Кстати, вы можете спросить (я бы и сам спросил), а зачем ты вообще переводишь поэму подстрочником, если уже существует перевод Веры Набоковой, который подстрочный и прекрасный? Что ж, у меня есть ответ на этот вопрос. Во-первых, да, перевод Веры Набоковой прекрасен, но в том-то и дело. Будучи буквалистически точным, он все же является (до некоторой степени) и переводом художественным, выполненным на «языке» художественной прозы. В этом нет ничего дурного или хорошего, это просто те рамки, которые обозначила для себя, как для переводчицы, Вера Набокова. Она, например, постаралась сохранить, насколько это возможно, игру слов: так, link-and-bobolink в ее переводе превращается в «звено-зерно», что хорошо само по себе как находка, но, согласитесь, далеко от необыкновенности боболинка (птички такой), а с другой стороны limp blimp она перевела просто блестяще как «дряблый дирижабль», пусть даже рифма не столь точна (по форме, но не по сути, которая вся в этом дребезжании старого надувного сердца). Так что моя цель — не повторить шаг за шагом путь жены и переводчицы Набокова, а проложить свою собственную — параллельную — дорожку. Мой подстрочник практически полностью игнорирует художественную составляющую, почти до уровня нечитабельности, но все же, я надеюсь, не заступая за эту штрафную линию.
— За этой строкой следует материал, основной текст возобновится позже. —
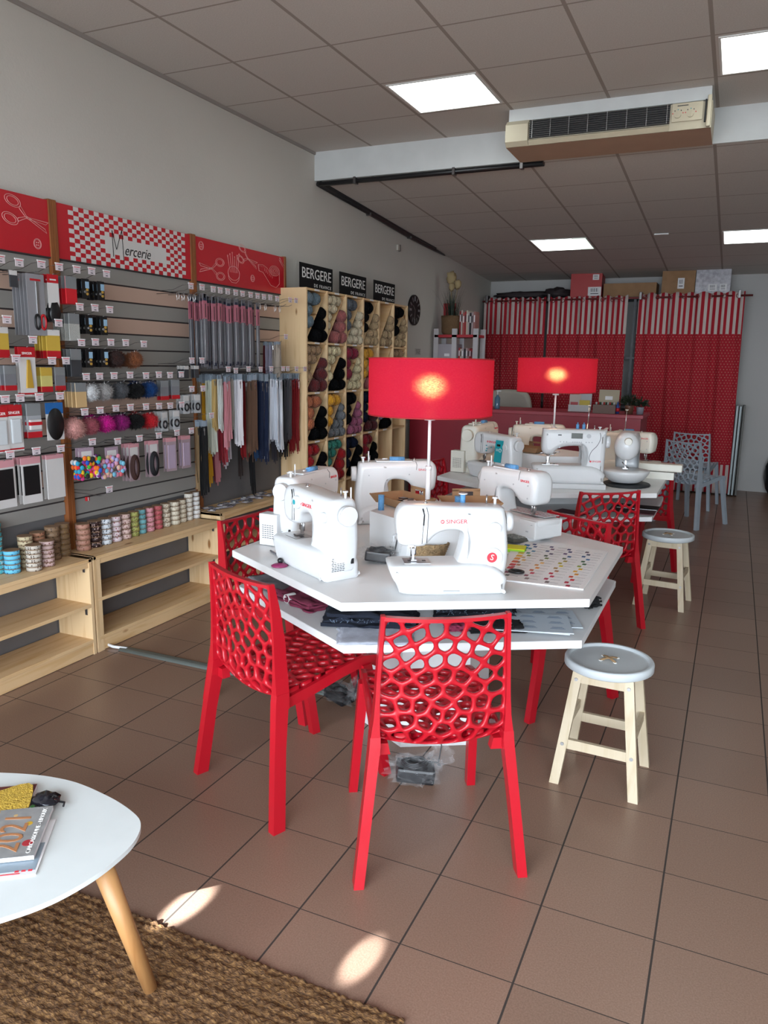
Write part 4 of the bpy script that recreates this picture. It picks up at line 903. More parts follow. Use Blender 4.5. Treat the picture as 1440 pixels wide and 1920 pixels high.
T_['black_loop_packet']=dup(T_['loop_packet']); T_['pink_loop_packet']=pk('flat_ribbon_packet',[('backing_card',.05,.12,0,-.06,C('packet card','#a08a90'),.002,0),('header',.05,.014,0,-.007,pp,.003,0),('flat_roll',.036,.085,.0,-.068,C('pale lilac satin','#a895a8',.3),.005,.002)])
loops(T_['loop_packet'],C('brown cord','#3a1f1a',.7)); loops(T_['black_loop_packet'],C('black cord','#121216',.6))
T_['ring_packet']=pk('ring_packet',[('backing_card',.045,.085,0,-.045,clearp,.002,0),('label',.036,.024,0,-.018,wp,.001,.002)])
bm=BM(); tube(bm,[(.004,.013*math.cos(2*pi*q/18),-.058+.015*math.sin(2*pi*q/18)) for q in range(18)],.004,6,closed=True); obj('ring',bm,C('dark ring','#1a1a1e',.3),T_['ring_packet'])
T_['small_dark_packet']=headpk('small_dark_packet',.04,.07,wp,dg,None,0,.02)
# bead bag: many coloured balls
t=thing('pompom_bag','','packet'); bm=BM(); box(bm,(0,0,-.015),(.003,.05,.03)); obj('header_card',bm,C('packet header','#a08a98'),t)
bm=BM(); box(bm,(.002,0,-.018),(.001,.034,.016)); obj('label',bm,wp,t); T_['pompom_bag']=t; rnd=random.Random(4)
bc=['#c8202a','#e06a20','#d8b020','#3fa030','#2050b0','#c8c8c8','#1a1a1e','#c83a80','#2a90b0','#702a80']
def beadfill(t,cols,n):
    for k in range(n):
        bm=BM(); blob(bm,(rnd.uniform(-.006,.018),rnd.uniform(-.040,.040),-.028-rnd.random()**.9*.058),.0075,8); obj('mini_pompom',bm,C('pompom '+cols[k%len(cols)],cols[k%len(cols)],.9),t)
T_['pastel_pompom_bag']=dup(t); beadfill(t,bc,76); beadfill(T_['pastel_pompom_bag'],['#c890a0','#b08ac0','#70b0c8','#c87a90','#d0a890','#a0a0c8','#c8606a'],66)
# long needle packs and zips
def needlepk():
    t=thing('knitting_needle_packet','','packet'); 
    bm=BM(); box(bm,(0,0,-.218),(.004,.038,.43)); obj('grey_sleeve',bm,C('grey sleeve','#6a6a70',.3),t)
    bm=BM(); box(bm,(0,0,-.095),(.0055,.0385,.105)); obj('pink_band',bm,C('pink band','#b06a78',.4),t); bm=BM(); box(bm,(.003,.003,-.1),(.0008,.006,.08)); obj('band_print',bm,bp_,t)
    bm=BM(); box(bm,(0,0,-.035),(.005,.026,.018)); obj('navy_band',bm,C('navy band','#20283c',.4),t)
    bm=BM(); box(bm,(0,0,-.013),(.004,.018,.028)); obj('hanger_tab',bm,C('clear tab','#9a9590',.25),t)
    bm=BM(); tube(bm,[(.003,-.008,-.15),(.003,-.008,-.41)],.0022,6); obj('needle',bm,C('pale needle','#a8a8aa',.2),t)
    bm=BM(); box(bm,(0,0,-.405),(.0055,.027,.02)); obj('foot_print',bm,C('navy band','#20283c',.4),t); return t
T_['needle']=needlepk()
USED=set()
def put(key,loc,label,group,rz=0,cat=None,scale=None):
    src=T_[key]
    if key not in USED: o=src; USED.add(key); o.location=loc; o.rotation_euler=(0,0,rz)
    else: o=dup(src,loc,rz)
    o['label']=label; o['group']=group
    if cat: o['category']=cat
    if scale: o.scale=scale
    return o
SC=dict(scissor_packet=1.15,small_scissor_packet=1.1,red_packet=1.25,black_button_card=1.05,pearl_packet=1.2,yellow_packet=1.35,yellow_packet2=1.3,grey_packet=1.25,dark_packet=1.3,tape_packet=1.4,bobbin_packet=1.45,elastic_packet=1.4,oval_patch_packet=1.5,bead_packet=1.25,ring_packet=1.3,patch_packet=1.42,white_packet=1.42,loop_packet=1.6,black_loop_packet=1.6,pink_loop_packet=1.6,pompom_bag=1.75,pastel_pompom_bag=1.75)
def hang(y,z,key,n,desc,x1=.205,dx=.024,scale=None,dz=-.03):
    hook(y,z,desc); s_=SC.get(key,1); scale=(1,s_,s_)
    for k in range(n): put(key,(SX+x1-k*dx,y+random.uniform(-.002,.002),z+dz-.004*0),f'{desc}, on its peg hook',f'{desc}s',random.uniform(-.12,.06),scale=scale)
S_=lambda *a:a
rows=[(2.388,1.907,'small_dark_packet',2,'small grey packet at the photo left edge under the first sign'),
(2.482,1.903,'small_dark_packet',1,'tiny grey packet left of the big scissors packets'),
(2.60,1.91,'scissor_packet',5,'long grey scissors packet with red-handled scissors'),
(2.70,1.91,'small_scissor_packet',3,'white and red card of black-handled scissors'),
(2.804,1.91,'red_packet',4,'bright red filled packet below the post'),
(2.897,1.913,'black_button_card',4,'black button card, top row left'),
(2.994,1.91,'black_button_card',4,'black button card, top row right'),
(2.397,1.659,'yellow_packet',3,'yellow and red packet at the photo left edge'),
(2.676,1.659,'yellow_packet',4,'yellow and red packet under the white scissors cards'),
(2.81,1.74,'pearl_packet',5,'packet of white pearls below the red packets'),
(2.905,1.742,'black_button_card',4,'black button card, second row left'),
(3.003,1.74,'black_button_card',4,'black button card, second row right'),
(2.525,1.578,'tape_packet',2,'red headed card with amber tube'),
(2.428,1.495,'grey_packet',3,'grey and red packet left of the amber tube card'),
(2.624,1.487,'yellow_packet2',2,'pale yellow and red packet right of amber tube card'),
(2.705,1.488,'grey_packet',1,'grey and red packet right of the pale yellow packet'),
(2.807,1.574,'dark_packet',3,'dark grey packet with red print by the post'),
(2.896,1.579,'black_button_card',4,'black button card, third row left'),
(2.999,1.581,'black_button_card',4,'black button card, third row right, beside brown pompoms'),
(2.824,1.413,'bead_packet',4,'packet of golden beads left of white pompoms'),
(3.436,1.415,'grey_packet',2,'grey and red packet right of the blue pompom'),
(3.532,1.418,'grey_packet',2,'grey and red packet, second to the right of the blue pompom'),
(3.622,1.334,'ring_packet',3,'clear ring packet left, near the zips'),
(3.726,1.334,'ring_packet',3,'clear ring packet right, near the zips'),
(3.631,1.496,'small_dark_packet',3,'dark small packet left, under the middle post'),
(3.724,1.497,'small_dark_packet',2,'dark small packet right, under the middle post'),
(2.357,1.322,'bobbin_packet',2,'red headed white packet at the photo left edge'),
(2.434,1.324,'bobbin_packet',3,'red headed white packet below the grey packets'),
(2.538,1.325,'elastic_packet',4,'grey packet of white elastic rolls'),
(2.656,1.326,'oval_patch_packet',1,'blue headed card with black oval patch'),
(3.428,1.246,'ring_packet',3,'small pinkish packet right of the red pompom'),
(3.527,1.249,'ring_packet',2,'small clear packet, second right of the red pompom'),
(2.36,1.082,'patch_packet',2,'black patch packet at the photo left edge'),
(2.50,1.083,'patch_packet',3,'pink headed packet with black patch'),
(2.64,1.081,'white_packet',2,'plain white packet with pink top'),
(2.839,1.095,'pompom_bag',2,'bag of bright mini pompoms'),
(3.011,1.083,'pastel_pompom_bag',1,'bag of pastel mini pompoms'),
(3.172,1.085,'loop_packet',3,'packet of brown coiled cord'),
(3.324,1.088,'black_loop_packet',2,'packet of black coiled cord'),
(3.476,1.092,'pink_loop_packet',2,'packet of pale lilac ribbon, left one'),
(3.605,1.094,'pink_loop_packet',2,'packet of pale lilac ribbon, right one')]
for y,z,k,n,d in rows: hang(y,z,k,n,d)
for i,(y,z) in enumerate(((3.643,1.912),(3.745,1.915),(4.469,1.914),(4.555,1.912),(4.72,1.917),(4.799,1.92))): hook(y,z,f'{ORD[i]} of the six metal clip pegs in top row')
# metal clips
cl=thing('metal_clip','','clip'); 
for s in (-1,1):
    bm=BM(); tube(bm,[(0,s*.004,0),(0,s*.012,-.02),(0,s*.006,-.035),(0,s*.011,-.045)],.002,6); obj('jaw',bm,steel,cl)
T_['clip']=cl
for y in (3.60,3.645,3.70,3.745,4.43,4.50,4.62,4.68): put('clip',(SX+.19,y,1.878),'small silver curtain clip hanging under the red sign boards','curtain clips under the sign boards')
# tiny red item
hook(2.934,.843,'single tiny red charm'); bm=BM(); box(bm,(0,0,-.02),(.012,.022,.022),bev=.003); box(bm,(.007,0,-.02),(.002,.004,.018),mi=1); o=obj('red_charm',bm,[rp,wp]); o.location=(SX+.13,2.9,.81); tag(o,'tiny red charm hanging alone under the mini pompom bags','charm')
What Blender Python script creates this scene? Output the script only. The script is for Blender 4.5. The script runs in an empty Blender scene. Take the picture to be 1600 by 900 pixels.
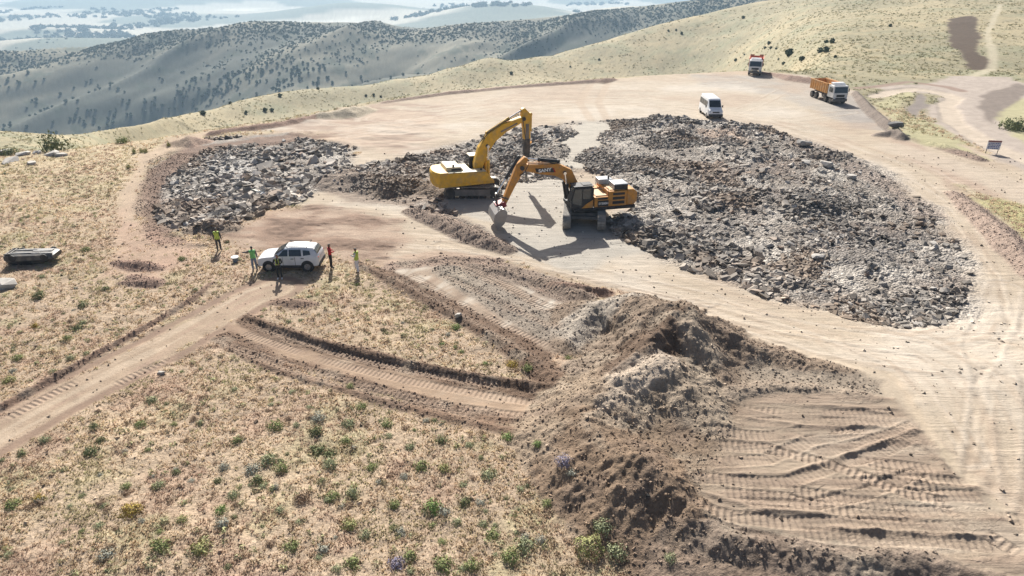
import bpy, math, random
import numpy as np
from mathutils import Vector, Matrix
R = math.radians
random.seed(7); rng = np.random.default_rng(7)
scn = bpy.context.scene
# ---------------------------------------------------------------- camera
H = 19.0; PITCH = R(26.0); F = 1067.0            # camera height, pitch below horizontal, focal length in photo pixels
cd = bpy.data.cameras.new('camera'); cam = bpy.data.objects.new('camera', cd); scn.collection.objects.link(cam)
cam.location = (0, 0, H); cam.rotation_euler = (R(90) - PITCH, 0, 0)
cd.sensor_width = 36; cd.lens = 36 * F / 1600; cd.clip_start = 0.5; cd.clip_end = 60000
scn.camera = cam
# ---------------------------------------------------------------- world, sun, exposure
SUN_EL = 36.0; SUN_AZ = -11.0                     # azimuth from +Y, positive towards +X
w = bpy.data.worlds.new('World'); scn.world = w; w.use_nodes = True
wn = w.node_tree.nodes; wl = w.node_tree.links
sky = wn.new('ShaderNodeTexSky'); sky.sky_type = 'NISHITA'; sky.sun_disc = False
sky.sun_elevation = R(SUN_EL); sky.sun_rotation = R(SUN_AZ); sky.dust_density = 3.0; sky.air_density = 0.75; sky.ozone_density = 0.4
wl.new(sky.outputs[0], wn['Background'].inputs[0]); wn['Background'].inputs[1].default_value = 0.065
sl = bpy.data.lights.new('sun', 'SUN'); sl.energy = 5.0; sl.angle = R(0.6); sl.color = (1.0, 0.965, 0.90)
so = bpy.data.objects.new('sun', sl); scn.collection.objects.link(so)
sd = Vector((math.sin(R(SUN_AZ)) * math.cos(R(SUN_EL)), math.cos(R(SUN_AZ)) * math.cos(R(SUN_EL)), math.sin(R(SUN_EL))))
so.rotation_euler = (-sd).to_track_quat('-Z', 'Y').to_euler(); so.location = (0, 40, 60)
vs = scn.view_settings; vs.view_transform = 'Standard'; vs.look = 'None'; vs.gamma = 1.0; vs.exposure = 0.76
vs.use_curve_mapping = False
scn.cycles.volume_bounces = 0; scn.cycles.max_bounces = 6; scn.cycles.diffuse_bounces = 3
scn.cycles.glossy_bounces = 2; scn.cycles.transmission_bounces = 2
scn.cycles.volume_step_rate = 10.0; scn.cycles.volume_max_steps = 32

# ---------------------------------------------------------------- pixel <-> ground helpers (used to lay out the plan on the ground)
cp, sp = math.cos(PITCH), math.sin(PITCH)
def rayc(py):
    b = (450 - py) / F
    return cp + b * sp, -sp + b * cp
def G(px, py, h=0.0):
    yc, zc = rayc(py); t = (h - H) / zc
    return ((px - 800) / F * t, yc * t)
def proj(X, Y, Z):
    d = Y * cp + (H - Z) * sp; v = Y * sp - (H - Z) * cp
    return 800 + F * X / d, 450 - F * v / d
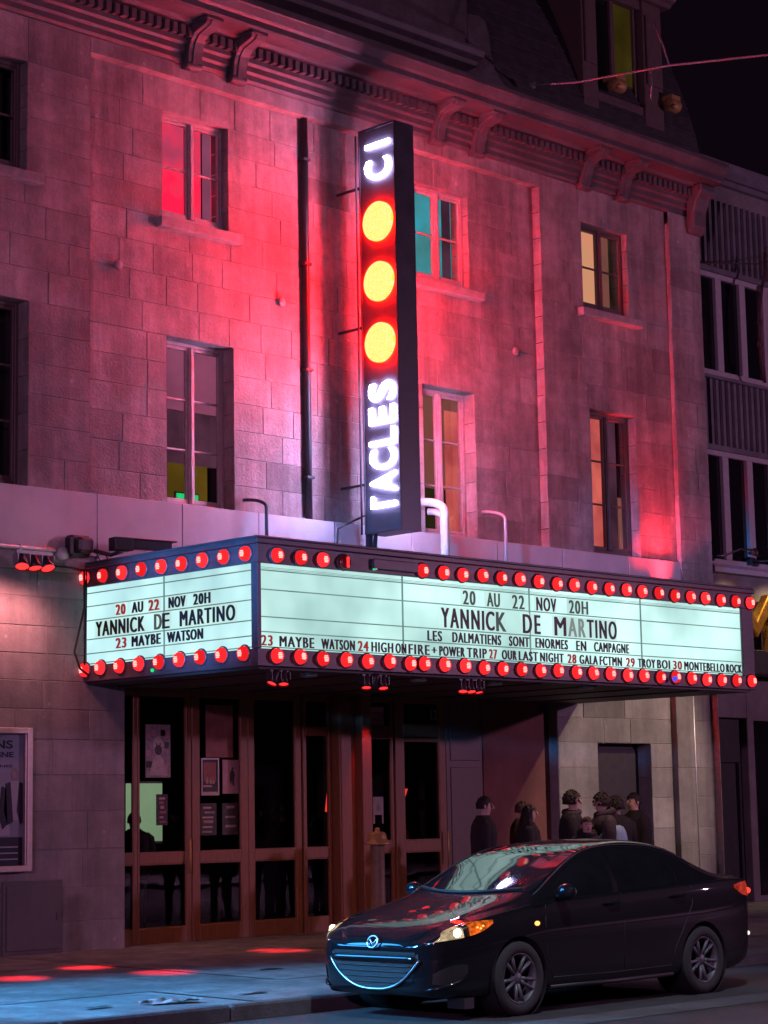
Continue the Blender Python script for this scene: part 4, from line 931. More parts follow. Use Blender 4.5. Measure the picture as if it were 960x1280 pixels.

Я хочу подстрочник как можно более точный, сохраняющий все внутренние переклички и перемычки оригинала, въедливый до мозга костей, ветвистый как оленьи рога, раскрывающий скрытые или дополнительные значения (возможности) слов, допускающий неоднозначные толкования тех или иных мест, сохраняющий не только смысл, но и — в более широком смысле — суть оригинала, даже если для этого нужно принести в жертву ягненка благозвучности (эту маску, за которой нередко скрывается беспомощность переводчика).
Наверное, стоит привести какой-то пример, чтобы вам стало понятнее, о чем я говорю. Вот, пожалуй, фрагментик, который будет показательным, строки 261-268,— возьмем сначала перевод Веры Набоковой:
Твой профиль не изменился. Блестящие зубы,
Покусывающие осторожную губу; тень под
Глазами от длинных ресниц; персиковый пушок,
Окаймляющий скулу; темно-коричневый шелк
Волос, зачесанных кверху от висков и затылка;
Очень голая шея; персидский очерк
Носа и бровей — ты все это сохранила;
И в тихие ночи мы слышим водопад.
Замечательный перевод, к нему, как к художественному тексту, у меня вопросов нет. Теперь мой вариант (вам может показаться, что местами он даже слишком подобен переводу Веры Набоковой, но это просто так совпало — напомню, что перевод все-таки буквалистический):
Твой профиль не изменился. Блестящие зубы,
Кусающие осторожную губу; тень под
Глазом от длинных ресниц; персиковый пух,
Окаймляющий скулу; темный шелковый каштан
Волос, зачесанных вверх с виска и с затылка;
Очень голая шея; персидская форма =очертание
Носа и брови, ты сохранила это всё —
И тихими ночами мы слышим водопад.
Вы можете также заметить, что мой подстрочник звучит хуже, как будто корявее (а может и без «как будто»). Почему глаз, вы спросите, в единственном числе? Что это за потрет циклопа такой? И где вторая бровь? И я отвечу: ключевое слово — портрет. В оригинале Шейд буквально (то есть буквами) рисует нам портрет жены, причем портрет, как мы видим, в профиль («Твой профиль не изменился»), поэтому Набоков здесь с присущей ему (и Шейду) точностью изображает один глаз, с тенью от длинных ресниц, одну скулу, окаймленную персиковым пушком, один висок и одну — в конце концов — бровь. Это очень интересная деталь, которую, как мне кажется, важно донести до читателя, который хочет действительно проникнуть под шкуру другого языка и понять, как действительно устроена поэма «Бледный огонь».
P.S. Вы можете со мной не согласиться. И с этим я согласен :)
P.P.S. На фото Вера Набокова и ее муж играют в «игру миров».